┌────────
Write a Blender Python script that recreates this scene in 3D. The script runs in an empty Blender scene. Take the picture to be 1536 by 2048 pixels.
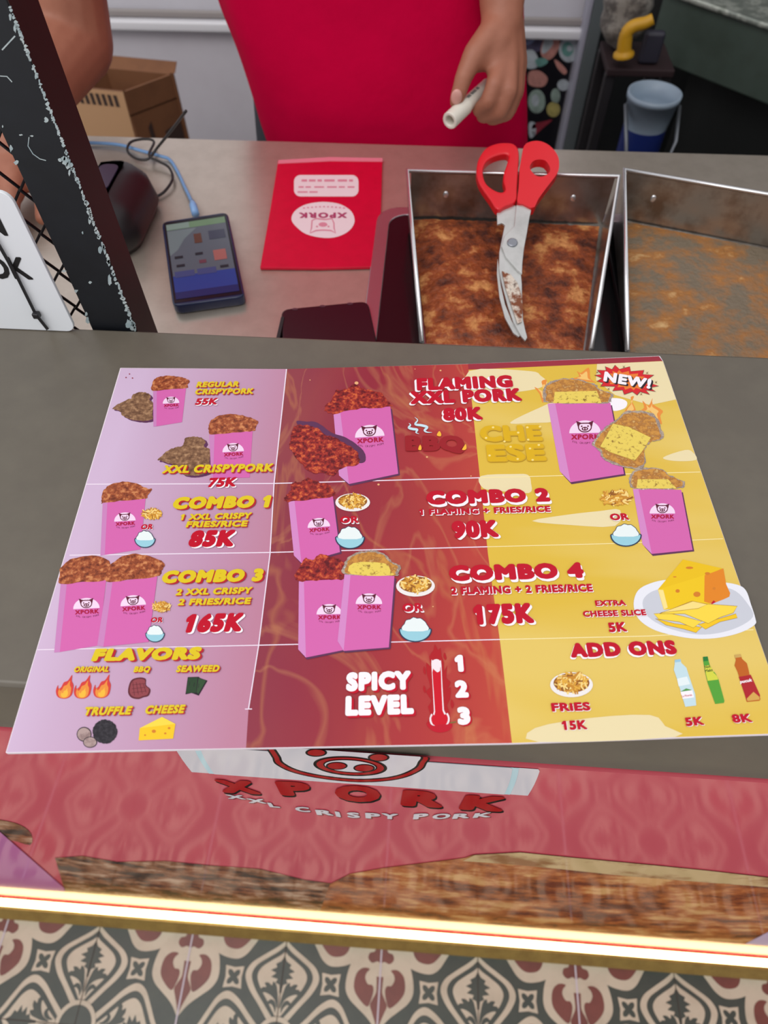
import bpy, bmesh, math, random
from mathutils import Vector, Matrix
from mathutils.geometry import tessellate_polygon, delaunay_2d_cdt
random.seed(7)
S = bpy.context.scene
COL = S.collection

# ------------------------------------------------------------------ camera, light, exposure
F = 1350.0
CAMZ = 1.68                                     # eye height above the tiled floor
def _n(a):
    return a.normalized()
_d = _n(Vector((778-768, 1950-1024, F)))        # straight down, in camera axes
_x = -Vector((-28000-768, -420-1024, F))
_x = _n(_x - _d*_x.dot(_d))
_z = -_d
_y = _z.cross(_x)
RW = Matrix((_x, _y, _z))                       # rows: world axes in camera axes (x right, y down, z forward)
CAM = Vector((0, 0, CAMZ))
cd = bpy.data.cameras.new('camera')
cam = bpy.data.objects.new('camera', cd)
COL.objects.link(cam)
S.camera = cam
cd.sensor_width = 36; cd.sensor_fit = 'AUTO'; cd.lens = F/2048*36
cd.clip_start = 0.02; cd.clip_end = 50
cr, cu, cb = RW.col[0], -RW.col[1], -RW.col[2]
m4 = Matrix((cr, cu, cb)).transposed().to_4x4()
m4.translation = CAM
cam.matrix_world = m4
cd.dof.use_dof = True
cd.dof.focus_distance = 0.46
cd.dof.aperture_fstop = 8.5

S.view_settings.view_transform = 'Standard'
S.view_settings.look = 'None'
S.view_settings.gamma = 1
S.view_settings.use_curve_mapping = False
S.view_settings.exposure = 0.0

w = bpy.data.worlds.new('sky'); S.world = w; w.use_nodes = True
bg = w.node_tree.nodes['Background']
bg.inputs[0].default_value = (0.97, 0.98, 1.0, 1)
bg.inputs[1].default_value = 0.80
def area(name, loc, target, sx, sy, power, col):
    l = bpy.data.lights.new(name, 'AREA'); l.shape = 'RECTANGLE'; l.size = sx; l.size_y = sy
    l.energy = power; l.color = col
    o = bpy.data.objects.new(name, l); COL.objects.link(o); o.location = loc
    o.rotation_euler = (Vector(target)-Vector(loc)).to_track_quat('-Z', 'Y').to_euler()
    return o
area('open_street_daylight', (-1.0, -.9, 4.2), (0, .5, 1.2), 3.0, 2.2, 68, (1, .985, .96))

# ------------------------------------------------------------------ pixel rays onto planes of the place
def ray(u, v):
    return RW @ Vector((u-768.0, v-1024.0, F))
def PZ(u, v, z):
    r = ray(u, v); return CAM + r*((z-CAMZ)/r.z)
def PY(u, v, y):
    r = ray(u, v); return CAM + r*(y/r.y)
def PP(u, v, p0, n):
    r = ray(u, v); return CAM + r*((p0-CAM).dot(n)/r.dot(n))

# ------------------------------------------------------------------ materials
def lin(c):
    return tuple(((x/255)/12.92 if x/255 <= .04045 else ((x/255+.055)/1.055)**2.4) for x in c) + (1,)
MATS = {}
def mat(name, rgb, rough=.5, metal=0, spec=.5, coat=0, noise=None, bump=None, emit=None):
    """noise=(rgb2, scale, lo, hi[, rgb3]) mottles the colour; bump=(scale, strength, distance)."""
    if name in MATS: return MATS[name]
    m = bpy.data.materials.new(name); m.use_nodes = True
    nt = m.node_tree; b = nt.nodes['Principled BSDF']
    b.inputs['Base Color'].default_value = lin(rgb)
    b.inputs['Roughness'].default_value = rough
    b.inputs['Metallic'].default_value = metal
    b.inputs['Specular IOR Level'].default_value = spec
    b.inputs['Coat Weight'].default_value = coat
    if emit:
        b.inputs['Emission Color'].default_value = lin(emit[0]); b.inputs['Emission Strength'].default_value = emit[1]
    tc = None
    if noise or bump:
        tc = nt.nodes.new('ShaderNodeTexCoord')
    if noise:
        n = nt.nodes.new('ShaderNodeTexNoise'); n.inputs['Scale'].default_value = noise[1]
        n.inputs['Detail'].default_value = 5; n.inputs['Roughness'].default_value = .65
        r = nt.nodes.new('ShaderNodeValToRGB')
        r.color_ramp.elements[0].position = noise[2]; r.color_ramp.elements[0].color = lin(rgb)
        r.color_ramp.elements[1].position = noise[3]; r.color_ramp.elements[1].color = lin(noise[0])
        if len(noise) > 4:
            e = r.color_ramp.elements.new(min(.98, noise[3]+.12)); e.color = lin(noise[4])
        nt.links.new(tc.outputs['Object'], n.inputs['Vector'])
        nt.links.new(n.outputs['Fac'], r.inputs['Fac'])
        nt.links.new(r.outputs['Color'], b.inputs['Base Color'])
    if bump:
        n2 = nt.nodes.new('ShaderNodeTexNoise'); n2.inputs['Scale'].default_value = bump[0]; n2.inputs['Detail'].default_value = 4
        bp = nt.nodes.new('ShaderNodeBump'); bp.inputs['Strength'].default_value = bump[1]; bp.inputs['Distance'].default_value = bump[2]
        nt.links.new(tc.outputs['Object'], n2.inputs['Vector'])
        nt.links.new(n2.outputs['Fac'], bp.inputs['Height']); nt.links.new(bp.outputs['Normal'], b.inputs['Normal'])
    MATS[name] = m
    return m
PR = .30     # gloss of printed, laminated card
def ink(name, rgb, **k):
    return mat('ink_'+name, rgb, rough=PR, spec=.22, **k)

# ------------------------------------------------------------------ object helpers
def tag(o, label=None, cat=None, group=None, kind=None):
    if label: o['label'] = label
    if cat: o['category'] = cat
    if group: o['group'] = group
    if kind: o['kind'] = kind
    return o
def thing(name, loc, label, cat, group=None):
    o = bpy.data.objects.new(name, None); COL.objects.link(o); o.location = loc
    o.empty_display_size = .05
    return tag(o, label, cat, group)
def origin(o):
    v = Vector((0, 0, 0))
    while o is not None:
        v = v + o.location; o = o.parent
    return v
class MB:
    def __init__(s): s.v = []; s.f = []; s.m = []; s.mats = []
    def mi(s, m):
        if m not in s.mats: s.mats.append(m)
        return s.mats.index(m)
    def face(s, pts, m):
        b = len(s.v); s.v += [Vector(p) for p in pts]; s.f.append(tuple(range(b, b+len(pts)))); s.m.append(s.mi(m))
    def poly(s, pts, m, flip=False):
        """a possibly concave flat polygon"""
        b = len(s.v); s.v += [Vector(p) for p in pts]; k = s.mi(m)
        for t in tessellate_polygon([[Vector(p) for p in pts]]):
            t = tuple(b+i for i in (reversed(t) if flip else t)); s.f.append(t); s.m.append(k)
    def prism(s, pts, off, m, mside=None):
        """polygon extruded by the vector OFF; shares vertices so that it can be bevelled"""
        off = Vector(off); n = len(pts); b = len(s.v); k = s.mi(m); ks = s.mi(mside or m)
        s.v += [Vector(p) for p in pts] + [Vector(p)+off for p in pts]
        s.f.append(tuple(range(b, b+n))); s.m.append(k)
        s.f.append(tuple(range(b+2*n-1, b+n-1, -1))); s.m.append(ks)
        for i in range(n):
            j = (i+1) % n
            s.f.append((b+j, b+i, b+n+i, b+n+j)); s.m.append(ks)
    def ring(s, outer, inner, off, m):
        off = Vector(off); n = len(outer); b = len(s.v); k = s.mi(m)
        s.v += [Vector(p) for p in outer]+[Vector(p) for p in inner]+[Vector(p)+off for p in outer]+[Vector(p)+off for p in inner]
        for i in range(n):
            j = (i+1) % n
            for q in ((i, j, n+j, n+i), (2*n+j, 2*n+i, 3*n+i, 3*n+j), (j, i, 2*n+i, 2*n+j), (n+i, n+j, 3*n+j, 3*n+i)):
                s.f.append(tuple(b+x for x in q)); s.m.append(k)
    def box(s, c, d, m, rz=0):
        c = Vector(c); x, y, z = [q/2 for q in d]; ca, sa = math.cos(rz), math.sin(rz)
        P = [(-x,-y),(x,-y),(x,y),(-x,y)]
        s.prism([c+Vector((a*ca-b*sa, a*sa+b*ca, -z)) for a, b in P], (0, 0, 2*z), m)
    def tube(s, path, r, m, n=10, closed=False, cap=True):
        path = [Vector(p) for p in path]; N = len(path); b = len(s.v); k = s.mi(m)
        rr = r if isinstance(r, (list, tuple)) else [r]*N
        ref = Vector((.13, .31, .94))
        for i, p in enumerate(path):
            a = path[(i-1) % N] if (closed or i > 0) else p
            c = path[(i+1) % N] if (closed or i < N-1) else p
            t = (c-a).normalized()
            e1 = t.cross(ref); e1 = e1.normalized() if e1.length > 1e-6 else t.orthogonal().normalized()
            e2 = t.cross(e1)
            for j in range(n):
                g = 2*math.pi*j/n
                s.v.append(p + (e1*math.cos(g)+e2*math.sin(g))*rr[i])
        for i in range(N if closed else N-1):
            i2 = (i+1) % N
            for j in range(n):
                j2 = (j+1) % n
                s.f.append((b+i*n+j, b+i*n+j2, b+i2*n+j2, b+i2*n+j)); s.m.append(k)
        if cap and not closed:
            s.f.append(tuple(b+j for j in range(n-1, -1, -1))); s.m.append(k)
            s.f.append(tuple(b+(N-1)*n+j for j in range(n))); s.m.append(k)
    def lathe(s, prof, c, m, n=32):
        """profile [(r, z)] turned about the vertical through c"""
        c = Vector(c); b = len(s.v); k = s.mi(m)
        for r, z in prof:
            for j in range(n):
                g = 2*math.pi*j/n; s.v.append(c+Vector((r*math.cos(g), r*math.sin(g), z)))
        for i in range(len(prof)-1):
            for j in range(n):
                j2 = (j+1) % n
                s.f.append((b+i*n+j, b+i*n+j2, b+(i+1)*n+j2, b+(i+1)*n+j)); s.m.append(k)
    def loft(s, rings, m, caps=True):
        n = len(rings[0]); b = len(s.v); k = s.mi(m)
        for R in rings: s.v += [Vector(p) for p in R]
        for i in range(len(rings)-1):
            for j in range(n):
                j2 = (j+1) % n
                s.f.append((b+i*n+j, b+i*n+j2, b+(i+1)*n+j2, b+(i+1)*n+j)); s.m.append(k)
        if caps:
            s.f.append(tuple(b+j for j in range(n-1, -1, -1))); s.m.append(k)
            s.f.append(tuple(b+(len(rings)-1)*n+j for j in range(n))); s.m.append(k)
    def ball(s, c, r, m, n=14):
        c = Vector(c); r = Vector(r) if not isinstance(r, (int, float)) else Vector((r, r, r))
        pr = [(math.sin(math.pi*i/n), -math.cos(math.pi*i/n)) for i in range(n+1)]
        b = len(s.v); k = s.mi(m)
        for a, z in pr:
            for j in range(2*n):
                g = math.pi*j/n; s.v.append(c+Vector((a*math.cos(g)*r.x, a*math.sin(g)*r.y, z*r.z)))
        for i in range(n):
            for j in range(2*n):
                j2 = (j+1) % (2*n)
                s.f.append((b+i*2*n+j, b+i*2*n+j2, b+(i+1)*2*n+j2, b+(i+1)*2*n+j)); s.m.append(k)
    def build(s, name, parent=None, smooth=False, bevel=0, seg=2, at=None):
        L = origin(parent) if parent else Vector(at) if at is not None else Vector((0, 0, 0))
        me = bpy.data.meshes.new(name)
        me.from_pydata([tuple(p-L) for p in s.v], [], s.f)
        for m in s.mats: me.materials.append(m)
        me.polygons.foreach_set('material_index', s.m)
        if smooth: me.polygons.foreach_set('use_smooth', [True]*len(me.polygons))
        me.update()
        bm = bmesh.new(); bm.from_mesh(me)
        bmesh.ops.remove_doubles(bm, verts=bm.verts, dist=1e-7)
        if smooth or bevel: bmesh.ops.recalc_face_normals(bm, faces=bm.faces)
        bm.to_mesh(me); bm.free()
        o = bpy.data.objects.new(name, me); COL.objects.link(o)
        if parent: o.parent = parent
        elif at is not None: o.location = L
        if bevel:
            bv = o.modifiers.new('bevel', 'BEVEL'); bv.width = bevel; bv.segments = seg; bv.limit_method = 'ANGLE'; bv.angle_limit = .6
            me.polygons.foreach_set('use_smooth', [True]*len(me.polygons))
            wn = o.modifiers.new('normals', 'WEIGHTED_NORMAL'); wn.keep_sharp = False
        return o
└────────
§ **TASK GOAL**
Gather each line of the listing containing the word "scene" and show it.

§ **FULL SOLUTION**
Write a Blender Python script that recreates this scene in 3D. The script runs in an empty Blender scene. Take the picture to be 1536 by 2048 pixels.
S = bpy.context.scene